Qué pocas veces entramos a fondo, como hijos, en la vida de la madre, qué pocas veces se ha confrontado la mirada del hijo con la madre-mujer que sufre y llora su desventura. Con qué profundidad y ternura es capaz Jesús Montiel de entrar en su madre y, con ella, en todas las madres, en toda mujer. Un poeta que pide perdón por no haberse dado cuenta de que existía, por no haber reconocido “la claridad de todo lo que no vive para sí mismo”. Eso es su madre y eso es la poesía, una claridad que no vive para sí misma, que acompaña al que sufre no para eliminar el dolor, sino para apaciguarlo, para acompasar los latidos, furiosos o no, con el suave murmullo de lo cotidiano, con el dulce milagro del cuidado, del que ama retando así a la muerte.
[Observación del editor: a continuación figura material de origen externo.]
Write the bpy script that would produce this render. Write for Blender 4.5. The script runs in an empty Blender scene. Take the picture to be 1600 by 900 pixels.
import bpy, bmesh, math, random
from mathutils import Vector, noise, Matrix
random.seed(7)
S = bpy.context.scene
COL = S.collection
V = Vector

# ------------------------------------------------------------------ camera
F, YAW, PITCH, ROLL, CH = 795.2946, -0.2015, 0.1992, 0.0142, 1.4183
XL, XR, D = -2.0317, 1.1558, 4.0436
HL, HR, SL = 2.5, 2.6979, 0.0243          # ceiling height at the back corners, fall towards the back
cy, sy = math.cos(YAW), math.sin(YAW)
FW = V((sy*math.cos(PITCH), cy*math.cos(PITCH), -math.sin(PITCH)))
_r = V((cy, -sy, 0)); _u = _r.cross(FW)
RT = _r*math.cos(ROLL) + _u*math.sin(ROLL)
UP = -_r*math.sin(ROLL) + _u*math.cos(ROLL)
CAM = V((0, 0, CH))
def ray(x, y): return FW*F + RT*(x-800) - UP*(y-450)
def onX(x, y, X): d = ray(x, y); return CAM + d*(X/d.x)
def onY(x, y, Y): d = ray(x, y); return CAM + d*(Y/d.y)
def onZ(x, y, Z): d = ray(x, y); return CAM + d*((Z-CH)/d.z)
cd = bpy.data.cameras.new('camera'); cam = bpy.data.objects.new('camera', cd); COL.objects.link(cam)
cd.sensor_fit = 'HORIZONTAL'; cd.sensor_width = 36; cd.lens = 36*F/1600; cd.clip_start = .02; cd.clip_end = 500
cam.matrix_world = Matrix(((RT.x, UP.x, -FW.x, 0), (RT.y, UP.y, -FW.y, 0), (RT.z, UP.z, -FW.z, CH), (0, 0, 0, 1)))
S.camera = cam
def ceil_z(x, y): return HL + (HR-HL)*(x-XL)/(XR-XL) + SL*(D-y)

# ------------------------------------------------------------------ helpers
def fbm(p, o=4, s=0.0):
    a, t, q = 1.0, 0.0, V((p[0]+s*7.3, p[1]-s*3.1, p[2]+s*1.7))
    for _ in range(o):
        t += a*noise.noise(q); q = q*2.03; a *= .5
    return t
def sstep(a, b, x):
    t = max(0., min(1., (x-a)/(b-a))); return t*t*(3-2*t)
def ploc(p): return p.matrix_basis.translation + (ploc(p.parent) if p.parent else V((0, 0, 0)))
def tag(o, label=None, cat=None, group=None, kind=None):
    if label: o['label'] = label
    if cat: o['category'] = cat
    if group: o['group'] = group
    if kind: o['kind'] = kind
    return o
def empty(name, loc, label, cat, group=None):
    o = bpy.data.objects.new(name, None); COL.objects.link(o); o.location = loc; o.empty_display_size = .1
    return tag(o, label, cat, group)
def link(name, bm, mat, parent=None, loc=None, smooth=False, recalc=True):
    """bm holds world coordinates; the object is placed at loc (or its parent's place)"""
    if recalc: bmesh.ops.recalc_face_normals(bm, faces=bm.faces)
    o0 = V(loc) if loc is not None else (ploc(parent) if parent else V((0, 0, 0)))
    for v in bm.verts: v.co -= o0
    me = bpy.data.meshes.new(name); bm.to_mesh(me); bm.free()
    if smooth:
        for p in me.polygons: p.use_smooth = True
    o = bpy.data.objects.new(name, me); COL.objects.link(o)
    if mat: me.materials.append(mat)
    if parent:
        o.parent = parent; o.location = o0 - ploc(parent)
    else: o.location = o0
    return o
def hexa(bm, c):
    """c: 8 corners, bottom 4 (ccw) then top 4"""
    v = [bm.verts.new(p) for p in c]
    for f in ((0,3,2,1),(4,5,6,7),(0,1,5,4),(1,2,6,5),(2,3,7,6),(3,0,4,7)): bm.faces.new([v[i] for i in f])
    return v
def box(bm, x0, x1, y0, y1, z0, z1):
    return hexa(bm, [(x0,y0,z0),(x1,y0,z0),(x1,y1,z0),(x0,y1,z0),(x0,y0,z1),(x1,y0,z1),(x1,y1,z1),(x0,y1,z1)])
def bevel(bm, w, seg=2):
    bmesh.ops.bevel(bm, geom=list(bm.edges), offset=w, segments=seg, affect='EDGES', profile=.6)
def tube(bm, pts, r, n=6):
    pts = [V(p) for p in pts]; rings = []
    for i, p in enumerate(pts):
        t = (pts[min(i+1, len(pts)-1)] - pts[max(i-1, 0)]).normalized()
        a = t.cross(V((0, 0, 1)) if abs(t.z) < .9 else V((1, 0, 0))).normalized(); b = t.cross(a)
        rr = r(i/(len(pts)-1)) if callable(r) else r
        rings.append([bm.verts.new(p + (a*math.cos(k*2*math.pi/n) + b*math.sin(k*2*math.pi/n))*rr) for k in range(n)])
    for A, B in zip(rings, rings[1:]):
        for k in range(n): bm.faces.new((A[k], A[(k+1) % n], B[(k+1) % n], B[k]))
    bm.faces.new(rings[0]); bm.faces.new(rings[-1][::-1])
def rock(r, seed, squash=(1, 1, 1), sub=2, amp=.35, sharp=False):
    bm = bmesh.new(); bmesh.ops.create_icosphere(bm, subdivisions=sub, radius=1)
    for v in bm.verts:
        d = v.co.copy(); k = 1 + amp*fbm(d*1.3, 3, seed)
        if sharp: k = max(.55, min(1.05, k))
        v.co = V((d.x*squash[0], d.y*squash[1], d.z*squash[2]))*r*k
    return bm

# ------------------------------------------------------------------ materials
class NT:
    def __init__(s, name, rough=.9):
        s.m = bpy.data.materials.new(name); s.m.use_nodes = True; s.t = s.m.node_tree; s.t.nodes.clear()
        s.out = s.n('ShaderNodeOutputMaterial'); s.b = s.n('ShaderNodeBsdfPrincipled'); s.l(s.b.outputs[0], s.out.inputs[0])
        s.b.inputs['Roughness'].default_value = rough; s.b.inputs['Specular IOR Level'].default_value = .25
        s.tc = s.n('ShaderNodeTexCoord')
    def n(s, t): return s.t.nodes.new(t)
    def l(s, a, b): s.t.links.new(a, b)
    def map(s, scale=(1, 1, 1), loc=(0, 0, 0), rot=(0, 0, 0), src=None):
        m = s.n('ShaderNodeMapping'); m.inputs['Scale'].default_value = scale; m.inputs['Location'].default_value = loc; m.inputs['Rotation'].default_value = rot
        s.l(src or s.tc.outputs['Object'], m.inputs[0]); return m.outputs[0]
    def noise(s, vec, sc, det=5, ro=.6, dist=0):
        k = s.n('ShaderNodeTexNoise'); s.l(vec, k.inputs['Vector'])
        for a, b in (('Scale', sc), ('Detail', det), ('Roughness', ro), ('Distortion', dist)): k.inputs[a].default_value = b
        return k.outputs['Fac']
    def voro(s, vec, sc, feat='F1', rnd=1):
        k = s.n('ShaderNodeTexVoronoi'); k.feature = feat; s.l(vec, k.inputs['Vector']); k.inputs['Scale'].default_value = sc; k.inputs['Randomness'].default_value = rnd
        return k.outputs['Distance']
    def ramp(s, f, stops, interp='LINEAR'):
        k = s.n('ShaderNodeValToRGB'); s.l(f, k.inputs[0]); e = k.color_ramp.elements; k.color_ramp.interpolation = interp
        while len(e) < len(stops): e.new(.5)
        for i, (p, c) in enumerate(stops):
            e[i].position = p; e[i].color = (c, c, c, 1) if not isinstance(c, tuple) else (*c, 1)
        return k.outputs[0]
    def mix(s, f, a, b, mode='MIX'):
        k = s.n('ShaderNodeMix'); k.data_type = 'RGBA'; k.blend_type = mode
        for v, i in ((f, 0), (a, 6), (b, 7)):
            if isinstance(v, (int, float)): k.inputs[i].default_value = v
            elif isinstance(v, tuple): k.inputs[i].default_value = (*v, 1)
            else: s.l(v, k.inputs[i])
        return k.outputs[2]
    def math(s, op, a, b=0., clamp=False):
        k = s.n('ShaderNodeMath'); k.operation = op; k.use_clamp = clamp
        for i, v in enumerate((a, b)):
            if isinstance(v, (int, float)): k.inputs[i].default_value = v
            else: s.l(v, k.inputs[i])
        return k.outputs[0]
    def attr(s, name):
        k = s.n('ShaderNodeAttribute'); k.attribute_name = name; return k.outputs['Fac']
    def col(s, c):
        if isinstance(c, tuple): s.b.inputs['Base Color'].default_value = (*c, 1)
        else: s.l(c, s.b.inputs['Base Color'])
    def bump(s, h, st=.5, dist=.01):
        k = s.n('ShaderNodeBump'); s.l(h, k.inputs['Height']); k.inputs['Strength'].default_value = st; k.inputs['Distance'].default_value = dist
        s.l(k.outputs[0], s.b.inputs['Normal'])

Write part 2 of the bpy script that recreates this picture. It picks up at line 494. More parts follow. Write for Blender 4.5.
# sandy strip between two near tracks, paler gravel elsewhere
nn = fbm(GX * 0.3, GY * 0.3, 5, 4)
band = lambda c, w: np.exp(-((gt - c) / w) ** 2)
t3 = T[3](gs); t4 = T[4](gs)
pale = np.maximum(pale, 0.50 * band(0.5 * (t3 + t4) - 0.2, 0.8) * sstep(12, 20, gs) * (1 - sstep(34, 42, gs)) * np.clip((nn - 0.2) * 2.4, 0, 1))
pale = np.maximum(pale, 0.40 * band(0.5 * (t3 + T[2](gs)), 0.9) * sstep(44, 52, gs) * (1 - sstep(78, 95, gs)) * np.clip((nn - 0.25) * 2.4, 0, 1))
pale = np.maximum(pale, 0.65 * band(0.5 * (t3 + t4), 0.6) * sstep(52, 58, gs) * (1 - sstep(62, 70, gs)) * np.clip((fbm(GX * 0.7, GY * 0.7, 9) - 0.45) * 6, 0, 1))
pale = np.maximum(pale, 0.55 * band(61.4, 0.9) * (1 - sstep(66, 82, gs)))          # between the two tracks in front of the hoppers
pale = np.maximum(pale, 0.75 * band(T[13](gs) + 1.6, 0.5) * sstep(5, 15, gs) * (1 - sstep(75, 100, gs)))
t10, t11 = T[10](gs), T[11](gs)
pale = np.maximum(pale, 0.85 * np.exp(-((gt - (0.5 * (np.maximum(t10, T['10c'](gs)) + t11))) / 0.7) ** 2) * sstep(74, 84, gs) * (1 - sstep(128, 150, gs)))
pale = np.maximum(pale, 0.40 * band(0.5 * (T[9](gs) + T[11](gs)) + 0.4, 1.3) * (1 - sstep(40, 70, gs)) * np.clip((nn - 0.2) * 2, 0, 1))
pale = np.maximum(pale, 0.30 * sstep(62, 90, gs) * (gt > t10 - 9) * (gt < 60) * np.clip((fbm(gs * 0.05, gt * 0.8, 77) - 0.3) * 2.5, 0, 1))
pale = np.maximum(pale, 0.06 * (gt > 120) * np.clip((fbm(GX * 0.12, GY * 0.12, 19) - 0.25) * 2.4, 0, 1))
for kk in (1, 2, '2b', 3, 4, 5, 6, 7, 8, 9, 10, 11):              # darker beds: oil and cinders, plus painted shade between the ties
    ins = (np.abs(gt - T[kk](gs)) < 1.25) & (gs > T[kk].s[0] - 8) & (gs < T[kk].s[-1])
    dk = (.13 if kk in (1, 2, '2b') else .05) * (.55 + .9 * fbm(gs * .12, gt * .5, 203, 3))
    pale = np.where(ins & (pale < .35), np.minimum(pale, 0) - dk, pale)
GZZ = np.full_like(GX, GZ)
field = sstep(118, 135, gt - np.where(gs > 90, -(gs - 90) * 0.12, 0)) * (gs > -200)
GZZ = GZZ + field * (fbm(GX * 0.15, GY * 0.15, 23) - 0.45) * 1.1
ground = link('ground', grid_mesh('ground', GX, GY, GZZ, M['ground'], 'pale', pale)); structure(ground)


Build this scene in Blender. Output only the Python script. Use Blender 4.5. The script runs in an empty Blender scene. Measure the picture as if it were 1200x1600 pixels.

¿Significa eso que el dolor deje de doler? ¿Acaso el poeta le gana la batalla al sufrimiento, al mal? No, solo canta que el mal no tendrá la última palabra, que el dolor reverdece si podemos mirar más adentro de nosotros. Porque “el dolor está al principio de todos los nacimientos”, cada nacimiento tiene su origen en el dolor, pero todo dolor presagia nacimiento, amor, vida nueva.
Pena de amor o amor que renace de la pena, de la pesadilla a la luz, del hedor del mal al aroma de una madre preparando la cafetera o colocando el mantel. Todo, absolutamente todo en el libro, nos dice que existe redención. La poesía, como también la fe, es mirar el mundo con los ojos del niño: llenos de asombro y gratitud, aquello que el adulto, cuando no puede o siente que su corazón es viejo para mirar y agradecer, convierte en oración.
Jesús Montiel es un poeta, un niño de corazón maternal que puede observar a sus polluelos con el mismo asombro que rezuma al mirar a su madre, o a unas flores, o al nido de un pájaro. Todo en él es Poesía, con mayúsculas, la única que nos permite vivir con la tragedia al lado, pero sin que nos gane el paso.